映画「戦場にかける橋」は私にとって、非常に意味のある映画です。そこで描かれている日本人はアメリカ映画というフィルターを通して、非常に興味深い日本人像を写していました。興味深いのは、、日本人所長が、開通式のある天長節までに
この工事が終わらないと私は腹を切って死ななければならない
、、というところ、、
納期に間に合わなければ死んで責任を取らなければならない。
。。。これがいまから何十年も前のアメリカ人の見た日本人。
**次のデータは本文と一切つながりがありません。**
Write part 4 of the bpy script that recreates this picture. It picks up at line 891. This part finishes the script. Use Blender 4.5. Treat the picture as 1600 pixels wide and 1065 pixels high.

納期に間に合わすためには、人の死などかまってはいられない、Death Railwayとまで名前をつけれられた鉄道は、納期のため、プロジェクト完遂のため、人の死などを省みもせず、「枕木一本、人ひとり」という人命軽視で建設がすすめられました。
おそらく捕虜収容所所長さんには悪意があって人を死に追いやったという自覚はないでしょう。戦後70年たっても、現実の日本の労働環境にほとんど違いがないのは残念としかいいようがありません。そして、多くの現実の「捕虜収容所所長」が会社にいて、人々を過労死、過労自殺に追いやっています。が、人命軽視の風潮はとどまるところを知らず、「労働時間」でしか過労を計れず、この時間内であれば頑張れるはずだ、、といった論調も少なくありません。
映画「戦場にかける橋」で監督が描きたかった日本人、、、「労働観、責任、死の軽視」というキーワードは、卓見だと思います。今でも十分にキーワードを考える必要があるでしょう。

映画を知っていて、その着眼が非常に的を得たものだと思っているので、本物の「戦場にかける橋」がどのようなものか非常に興味があるところです。あの映画を戦争映画、また所長と捕虜との奇妙な交流、アクションもの、、といった範疇でしかとらえられてないのは、、残念です。「人命軽視」こそが主題です。